SC080030 - Risk-based Probabilistic Fluvial Flood Forecasting for Integrated Catchment Models

Theme:Incident Management and Community
Project status:Completed
Start date:20/08/2008
End date:24/08/2011
Keywords:
  • Flood Defence
Contractor:
  • WS Atkins,
  • CEH - Wallingford
Contact:

PROJECT SUMMARY

This Environment Agency R&D project investigated how to use probabilistic river flood forecasting to help understand and reduce the uncertainty in flood forecasts made as part of flood risk assessments.

Reliable flood forecasts are vital to providing a flood warning service to people and businesses at risk from flooding. For fluvial (river) flood forecasting, rainfall-runoff, river flow routing and hydraulic computer models are often combined into computer model cascades and are run automatically in the Environment Agency’s National Flood Forecasting System (NFFS).

However, the accuracy of flood forecasts can be influenced by a number of factors such as the accuracy of the data fed into the model, model structure, parameters and state (initial conditions of the scenario modelled). Having a good understanding of these modelling uncertainties is vital to maintaining and improving the flood forecasting service provided by the Environment Agency.

This R&D project developed internal practical guidance for conducting risk-based probabilistic fluvial flood forecasting for integrated catchment models. The main aim of the project was to develop and test practical probabilistic methods to quantify and, where possible, reduce uncertainties in fluvial flood forecasts from sources other than predicted rainfall.

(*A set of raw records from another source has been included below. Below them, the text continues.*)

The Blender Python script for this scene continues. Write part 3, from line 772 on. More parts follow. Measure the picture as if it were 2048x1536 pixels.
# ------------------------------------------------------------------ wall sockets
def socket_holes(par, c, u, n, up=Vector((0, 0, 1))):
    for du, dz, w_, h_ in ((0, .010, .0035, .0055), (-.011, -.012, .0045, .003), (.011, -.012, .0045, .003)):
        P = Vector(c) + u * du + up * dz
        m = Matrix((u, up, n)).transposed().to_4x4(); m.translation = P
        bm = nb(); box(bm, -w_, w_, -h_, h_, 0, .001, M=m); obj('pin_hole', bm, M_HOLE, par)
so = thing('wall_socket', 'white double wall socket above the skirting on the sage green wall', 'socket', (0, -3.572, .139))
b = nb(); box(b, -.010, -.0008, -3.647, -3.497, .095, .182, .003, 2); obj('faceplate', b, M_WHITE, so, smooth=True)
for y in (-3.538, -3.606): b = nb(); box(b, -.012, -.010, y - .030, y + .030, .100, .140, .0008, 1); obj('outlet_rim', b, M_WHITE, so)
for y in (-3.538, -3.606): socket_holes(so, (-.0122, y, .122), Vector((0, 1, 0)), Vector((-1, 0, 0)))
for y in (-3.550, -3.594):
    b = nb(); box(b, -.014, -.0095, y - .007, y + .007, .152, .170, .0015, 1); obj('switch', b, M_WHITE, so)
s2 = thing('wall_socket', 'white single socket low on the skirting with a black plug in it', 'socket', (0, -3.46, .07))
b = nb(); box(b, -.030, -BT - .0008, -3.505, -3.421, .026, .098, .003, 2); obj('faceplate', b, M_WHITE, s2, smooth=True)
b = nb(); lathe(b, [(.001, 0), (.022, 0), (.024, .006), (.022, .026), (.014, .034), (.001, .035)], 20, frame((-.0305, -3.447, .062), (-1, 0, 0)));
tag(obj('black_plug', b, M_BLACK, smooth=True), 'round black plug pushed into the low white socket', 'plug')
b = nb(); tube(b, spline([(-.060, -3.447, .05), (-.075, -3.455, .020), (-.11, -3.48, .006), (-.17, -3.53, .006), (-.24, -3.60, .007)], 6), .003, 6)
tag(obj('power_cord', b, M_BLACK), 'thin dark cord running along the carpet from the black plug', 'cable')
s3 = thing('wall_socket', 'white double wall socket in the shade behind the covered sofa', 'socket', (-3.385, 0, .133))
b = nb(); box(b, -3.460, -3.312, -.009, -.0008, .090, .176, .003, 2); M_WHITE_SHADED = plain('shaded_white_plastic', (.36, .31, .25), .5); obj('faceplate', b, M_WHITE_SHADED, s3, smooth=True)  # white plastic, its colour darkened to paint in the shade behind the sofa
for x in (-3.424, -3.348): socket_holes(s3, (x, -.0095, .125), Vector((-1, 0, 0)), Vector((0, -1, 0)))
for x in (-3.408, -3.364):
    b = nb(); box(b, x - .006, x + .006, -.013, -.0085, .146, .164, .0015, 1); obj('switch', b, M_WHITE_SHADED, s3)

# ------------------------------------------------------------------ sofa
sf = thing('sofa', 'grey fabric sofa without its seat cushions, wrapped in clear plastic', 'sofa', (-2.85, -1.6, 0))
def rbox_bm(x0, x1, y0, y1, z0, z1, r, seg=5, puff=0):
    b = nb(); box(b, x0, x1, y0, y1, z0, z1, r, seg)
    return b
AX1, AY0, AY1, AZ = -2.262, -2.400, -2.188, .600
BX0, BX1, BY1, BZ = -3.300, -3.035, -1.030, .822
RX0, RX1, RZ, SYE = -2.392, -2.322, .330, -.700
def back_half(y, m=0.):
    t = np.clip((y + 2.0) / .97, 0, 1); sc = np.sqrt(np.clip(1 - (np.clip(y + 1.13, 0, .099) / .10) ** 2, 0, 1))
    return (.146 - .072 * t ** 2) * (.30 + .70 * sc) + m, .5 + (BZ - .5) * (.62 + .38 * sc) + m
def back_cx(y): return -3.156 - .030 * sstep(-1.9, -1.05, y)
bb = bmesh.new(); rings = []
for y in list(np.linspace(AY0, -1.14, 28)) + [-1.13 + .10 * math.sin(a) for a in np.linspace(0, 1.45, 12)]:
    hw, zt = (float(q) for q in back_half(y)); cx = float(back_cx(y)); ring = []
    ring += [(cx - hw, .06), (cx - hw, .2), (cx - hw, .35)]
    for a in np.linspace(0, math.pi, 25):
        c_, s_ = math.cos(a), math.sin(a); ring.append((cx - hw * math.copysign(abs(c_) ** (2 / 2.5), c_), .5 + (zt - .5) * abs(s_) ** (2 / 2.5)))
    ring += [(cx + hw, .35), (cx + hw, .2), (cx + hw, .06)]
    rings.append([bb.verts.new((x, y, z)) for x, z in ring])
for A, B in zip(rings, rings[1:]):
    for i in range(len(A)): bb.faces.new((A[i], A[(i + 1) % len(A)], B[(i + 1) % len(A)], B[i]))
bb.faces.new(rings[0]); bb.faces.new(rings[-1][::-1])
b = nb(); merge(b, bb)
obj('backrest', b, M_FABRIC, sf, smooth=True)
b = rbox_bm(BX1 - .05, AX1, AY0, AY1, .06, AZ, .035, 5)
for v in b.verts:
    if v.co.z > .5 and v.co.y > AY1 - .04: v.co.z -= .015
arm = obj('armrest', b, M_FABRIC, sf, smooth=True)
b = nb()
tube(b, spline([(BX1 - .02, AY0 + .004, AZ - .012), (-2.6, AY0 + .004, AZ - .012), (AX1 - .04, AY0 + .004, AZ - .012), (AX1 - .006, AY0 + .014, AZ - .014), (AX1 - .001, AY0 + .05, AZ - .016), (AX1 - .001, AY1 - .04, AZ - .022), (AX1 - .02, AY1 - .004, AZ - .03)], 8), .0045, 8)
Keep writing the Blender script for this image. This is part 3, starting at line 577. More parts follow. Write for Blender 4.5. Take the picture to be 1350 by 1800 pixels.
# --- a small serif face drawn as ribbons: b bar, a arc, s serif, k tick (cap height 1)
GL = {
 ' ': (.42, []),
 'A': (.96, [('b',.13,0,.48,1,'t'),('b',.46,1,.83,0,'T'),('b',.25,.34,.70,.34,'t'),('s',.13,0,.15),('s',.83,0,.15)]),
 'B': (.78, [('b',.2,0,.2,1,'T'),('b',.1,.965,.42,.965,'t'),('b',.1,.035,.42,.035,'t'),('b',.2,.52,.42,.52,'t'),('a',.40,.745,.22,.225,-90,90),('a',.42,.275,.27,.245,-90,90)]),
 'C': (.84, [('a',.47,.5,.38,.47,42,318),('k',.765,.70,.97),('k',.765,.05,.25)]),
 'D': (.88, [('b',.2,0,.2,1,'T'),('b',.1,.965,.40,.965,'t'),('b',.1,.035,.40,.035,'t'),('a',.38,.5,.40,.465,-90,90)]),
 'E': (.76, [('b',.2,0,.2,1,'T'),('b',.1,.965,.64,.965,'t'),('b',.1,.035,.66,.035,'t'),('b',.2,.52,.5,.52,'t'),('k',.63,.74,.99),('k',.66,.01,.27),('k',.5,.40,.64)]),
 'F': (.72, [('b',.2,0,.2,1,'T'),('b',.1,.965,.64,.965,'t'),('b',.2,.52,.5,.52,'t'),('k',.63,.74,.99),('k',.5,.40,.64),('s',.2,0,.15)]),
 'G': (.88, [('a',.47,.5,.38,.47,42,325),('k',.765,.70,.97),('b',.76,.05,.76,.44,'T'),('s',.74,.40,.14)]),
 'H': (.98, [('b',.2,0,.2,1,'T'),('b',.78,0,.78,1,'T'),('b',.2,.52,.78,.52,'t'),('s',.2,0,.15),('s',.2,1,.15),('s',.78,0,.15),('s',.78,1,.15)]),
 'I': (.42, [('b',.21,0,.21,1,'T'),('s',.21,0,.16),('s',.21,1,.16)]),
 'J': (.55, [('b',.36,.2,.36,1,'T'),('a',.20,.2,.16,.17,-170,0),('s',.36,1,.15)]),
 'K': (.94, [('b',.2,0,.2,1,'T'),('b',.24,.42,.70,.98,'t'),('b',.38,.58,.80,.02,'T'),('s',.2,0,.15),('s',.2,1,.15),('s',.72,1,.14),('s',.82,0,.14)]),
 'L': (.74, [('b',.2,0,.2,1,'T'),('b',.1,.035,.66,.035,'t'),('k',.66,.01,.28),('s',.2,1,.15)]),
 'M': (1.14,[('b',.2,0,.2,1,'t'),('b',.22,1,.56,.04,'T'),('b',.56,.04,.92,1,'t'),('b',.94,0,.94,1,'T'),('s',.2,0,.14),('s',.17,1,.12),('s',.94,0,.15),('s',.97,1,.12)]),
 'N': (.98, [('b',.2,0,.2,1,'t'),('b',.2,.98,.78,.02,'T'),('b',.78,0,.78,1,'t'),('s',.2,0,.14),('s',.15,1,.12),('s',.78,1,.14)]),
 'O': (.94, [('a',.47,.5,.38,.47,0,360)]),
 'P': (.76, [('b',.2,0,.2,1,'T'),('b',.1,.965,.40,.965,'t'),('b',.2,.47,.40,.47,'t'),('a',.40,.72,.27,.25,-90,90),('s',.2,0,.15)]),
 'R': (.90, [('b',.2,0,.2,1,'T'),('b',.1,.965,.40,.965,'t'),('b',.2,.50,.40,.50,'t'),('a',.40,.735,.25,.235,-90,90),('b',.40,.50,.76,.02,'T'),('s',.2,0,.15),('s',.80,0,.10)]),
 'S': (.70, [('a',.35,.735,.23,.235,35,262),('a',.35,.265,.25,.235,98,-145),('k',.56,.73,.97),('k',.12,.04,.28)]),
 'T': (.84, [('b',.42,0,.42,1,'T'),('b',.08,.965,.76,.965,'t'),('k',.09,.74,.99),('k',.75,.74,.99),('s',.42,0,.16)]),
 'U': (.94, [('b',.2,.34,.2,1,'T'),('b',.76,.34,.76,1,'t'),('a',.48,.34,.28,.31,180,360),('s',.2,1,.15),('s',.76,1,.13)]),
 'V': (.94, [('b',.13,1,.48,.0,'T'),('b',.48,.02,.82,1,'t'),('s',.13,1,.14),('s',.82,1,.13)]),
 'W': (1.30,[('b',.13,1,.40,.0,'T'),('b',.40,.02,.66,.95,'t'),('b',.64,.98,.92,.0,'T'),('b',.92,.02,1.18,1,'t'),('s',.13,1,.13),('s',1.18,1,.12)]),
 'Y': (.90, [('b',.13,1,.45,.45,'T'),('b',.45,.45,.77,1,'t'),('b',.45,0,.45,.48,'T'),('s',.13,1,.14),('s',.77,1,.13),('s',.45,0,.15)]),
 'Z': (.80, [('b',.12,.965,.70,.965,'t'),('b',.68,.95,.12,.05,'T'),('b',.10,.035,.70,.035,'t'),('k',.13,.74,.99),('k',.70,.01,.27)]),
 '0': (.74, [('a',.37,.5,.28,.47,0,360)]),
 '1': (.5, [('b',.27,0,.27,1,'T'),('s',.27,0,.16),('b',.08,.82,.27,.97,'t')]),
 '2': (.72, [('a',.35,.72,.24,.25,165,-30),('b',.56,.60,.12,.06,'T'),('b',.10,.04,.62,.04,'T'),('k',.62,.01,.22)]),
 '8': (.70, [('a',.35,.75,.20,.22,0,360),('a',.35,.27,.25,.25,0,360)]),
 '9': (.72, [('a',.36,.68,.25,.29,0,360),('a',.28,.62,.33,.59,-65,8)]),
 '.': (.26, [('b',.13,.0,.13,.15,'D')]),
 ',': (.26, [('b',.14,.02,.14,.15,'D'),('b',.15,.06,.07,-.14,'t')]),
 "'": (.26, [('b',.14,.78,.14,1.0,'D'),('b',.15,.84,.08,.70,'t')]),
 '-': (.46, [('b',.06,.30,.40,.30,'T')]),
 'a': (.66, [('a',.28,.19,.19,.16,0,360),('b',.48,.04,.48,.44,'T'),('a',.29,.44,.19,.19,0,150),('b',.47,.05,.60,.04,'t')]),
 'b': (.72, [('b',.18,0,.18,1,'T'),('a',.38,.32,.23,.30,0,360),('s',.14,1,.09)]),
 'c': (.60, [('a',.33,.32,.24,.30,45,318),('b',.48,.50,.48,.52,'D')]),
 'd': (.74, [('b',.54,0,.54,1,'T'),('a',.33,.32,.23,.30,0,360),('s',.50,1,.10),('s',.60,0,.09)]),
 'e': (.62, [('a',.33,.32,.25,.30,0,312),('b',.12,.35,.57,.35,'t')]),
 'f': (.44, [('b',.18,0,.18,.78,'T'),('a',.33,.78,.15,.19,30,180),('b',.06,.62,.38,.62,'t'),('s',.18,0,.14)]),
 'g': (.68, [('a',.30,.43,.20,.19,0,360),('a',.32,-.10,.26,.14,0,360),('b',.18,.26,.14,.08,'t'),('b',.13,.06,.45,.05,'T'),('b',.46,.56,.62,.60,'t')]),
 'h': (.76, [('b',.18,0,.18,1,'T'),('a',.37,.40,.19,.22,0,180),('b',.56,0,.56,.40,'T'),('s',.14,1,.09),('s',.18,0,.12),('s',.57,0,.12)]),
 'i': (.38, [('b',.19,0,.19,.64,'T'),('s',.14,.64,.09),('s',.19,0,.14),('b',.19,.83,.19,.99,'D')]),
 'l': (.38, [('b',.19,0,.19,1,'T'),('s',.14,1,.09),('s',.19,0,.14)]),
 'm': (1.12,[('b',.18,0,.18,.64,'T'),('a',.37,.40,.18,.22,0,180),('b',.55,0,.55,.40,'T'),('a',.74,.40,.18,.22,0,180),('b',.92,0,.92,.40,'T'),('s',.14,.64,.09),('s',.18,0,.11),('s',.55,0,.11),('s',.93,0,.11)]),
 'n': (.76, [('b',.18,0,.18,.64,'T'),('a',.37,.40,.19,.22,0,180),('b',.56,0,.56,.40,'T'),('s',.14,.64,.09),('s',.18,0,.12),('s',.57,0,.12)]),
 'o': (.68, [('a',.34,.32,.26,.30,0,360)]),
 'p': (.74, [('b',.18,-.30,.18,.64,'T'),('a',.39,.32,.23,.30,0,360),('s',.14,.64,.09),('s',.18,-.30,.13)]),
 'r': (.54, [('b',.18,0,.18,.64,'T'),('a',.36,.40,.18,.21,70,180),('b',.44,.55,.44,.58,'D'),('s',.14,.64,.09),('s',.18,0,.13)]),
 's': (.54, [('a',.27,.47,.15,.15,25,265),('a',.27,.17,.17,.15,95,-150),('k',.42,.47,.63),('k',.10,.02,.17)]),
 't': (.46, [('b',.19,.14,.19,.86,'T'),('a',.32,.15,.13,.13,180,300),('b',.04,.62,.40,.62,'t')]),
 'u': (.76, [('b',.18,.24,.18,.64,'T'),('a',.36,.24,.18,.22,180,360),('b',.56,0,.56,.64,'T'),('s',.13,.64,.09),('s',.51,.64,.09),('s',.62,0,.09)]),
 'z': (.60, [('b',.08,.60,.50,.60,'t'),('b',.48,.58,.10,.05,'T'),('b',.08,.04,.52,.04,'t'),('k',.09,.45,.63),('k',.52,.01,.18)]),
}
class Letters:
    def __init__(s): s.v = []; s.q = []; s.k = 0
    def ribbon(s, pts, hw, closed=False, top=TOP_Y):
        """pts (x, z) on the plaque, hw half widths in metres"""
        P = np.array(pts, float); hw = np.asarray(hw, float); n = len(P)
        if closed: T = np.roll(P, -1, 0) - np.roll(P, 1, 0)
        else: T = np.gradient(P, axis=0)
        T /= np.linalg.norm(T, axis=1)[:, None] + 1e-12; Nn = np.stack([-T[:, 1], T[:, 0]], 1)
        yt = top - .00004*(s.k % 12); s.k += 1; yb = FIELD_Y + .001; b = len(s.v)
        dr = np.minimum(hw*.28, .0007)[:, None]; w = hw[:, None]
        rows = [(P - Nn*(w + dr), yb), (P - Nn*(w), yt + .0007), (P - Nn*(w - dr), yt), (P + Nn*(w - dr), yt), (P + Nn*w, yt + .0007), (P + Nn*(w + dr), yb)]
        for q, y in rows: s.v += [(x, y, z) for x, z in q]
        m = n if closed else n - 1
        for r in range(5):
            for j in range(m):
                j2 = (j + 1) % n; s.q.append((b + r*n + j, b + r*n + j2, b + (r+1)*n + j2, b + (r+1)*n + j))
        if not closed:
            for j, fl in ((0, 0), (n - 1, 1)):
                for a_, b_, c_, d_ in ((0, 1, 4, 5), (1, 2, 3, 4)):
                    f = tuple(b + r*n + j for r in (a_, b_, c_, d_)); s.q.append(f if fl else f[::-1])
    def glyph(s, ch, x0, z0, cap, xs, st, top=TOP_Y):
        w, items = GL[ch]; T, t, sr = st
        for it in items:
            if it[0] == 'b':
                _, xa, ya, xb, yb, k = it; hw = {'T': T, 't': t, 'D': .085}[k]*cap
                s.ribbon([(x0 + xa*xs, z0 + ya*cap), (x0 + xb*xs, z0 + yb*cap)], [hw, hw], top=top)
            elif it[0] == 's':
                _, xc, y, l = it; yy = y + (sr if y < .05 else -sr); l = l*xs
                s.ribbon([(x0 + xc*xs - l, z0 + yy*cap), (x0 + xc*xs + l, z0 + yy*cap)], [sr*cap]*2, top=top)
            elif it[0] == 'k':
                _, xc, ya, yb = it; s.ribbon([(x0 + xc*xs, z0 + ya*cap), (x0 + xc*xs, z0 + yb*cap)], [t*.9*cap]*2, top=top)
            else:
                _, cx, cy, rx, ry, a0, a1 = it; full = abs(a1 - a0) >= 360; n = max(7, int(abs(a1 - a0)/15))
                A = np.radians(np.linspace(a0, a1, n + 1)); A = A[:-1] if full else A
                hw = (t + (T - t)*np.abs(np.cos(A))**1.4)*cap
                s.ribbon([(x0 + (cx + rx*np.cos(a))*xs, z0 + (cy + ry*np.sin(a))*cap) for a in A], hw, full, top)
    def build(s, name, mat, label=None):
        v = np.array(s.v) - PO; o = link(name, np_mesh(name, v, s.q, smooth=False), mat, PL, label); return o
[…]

The project provided advice on how to use probabilistic fluvial flood forecasting techniques, including selecting the most suitable method depending on the situation being forecast. The target audience for the information are Environment Agency flood forecasting technical specialists and others involved in maintaining and improving forecasting models.

The advice is based on experience gained and methods developed during this R&D project, which evaluated probabilistic techniques for the Upper Calder, Lower Eden, Ravensbourne and Upper Severn catchments in North East, North West, Thames and Midlands regions of the UK. The locations for the case studies were chosen after consulting regional flood forecasting and warning staff early on during the project.

Following an introduction to concepts in probabilistic forecasting, and its potential uses, this project outlined a number of possible methods, including forward uncertainty propagation, data assimilation and forecast calibration techniques. A concise version of an uncertainty framework was developed as a guide for selecting appropriate techniques.

Forward uncertainty propagation techniques include the following methods for propagating individual sources of uncertainty through integrated catchment models, such as:
• Rainfall inputs derived from raingauge weighting schemes.
• Model parameter uncertainty from MCRM, TCM and PDM rainfall-runoff models.
• Rating curve uncertainty.
These key sources of uncertainty were identified as priorities in consultations during project. Two data assimilation techniques are also described (adaptive gain and the data-based mechanistic approach) which, unlike the deterministic approaches currently used in the Environment Agency, estimate uncertainty as well as improving the forecast.

The work confirmed that forecast calibration (or conditioning) has a key role to play in calibrating the probabilistic content of forecasts, based on long runs of historical data (hindcasts). The methods which are considered are quantile regression (also known as historic flood forecast performance tool) and autoregressive moving average (ARMA) error prediction.

Suggestions were also made for possible probabilistic performance measures which might be used, whilst noting that this topic is considered in other projects. Run-time issues were investigated where they affect the methods considered, and possible options for reducing run times were considered, such as computational improvements, and reconfiguration and emulators for hydrodynamic models.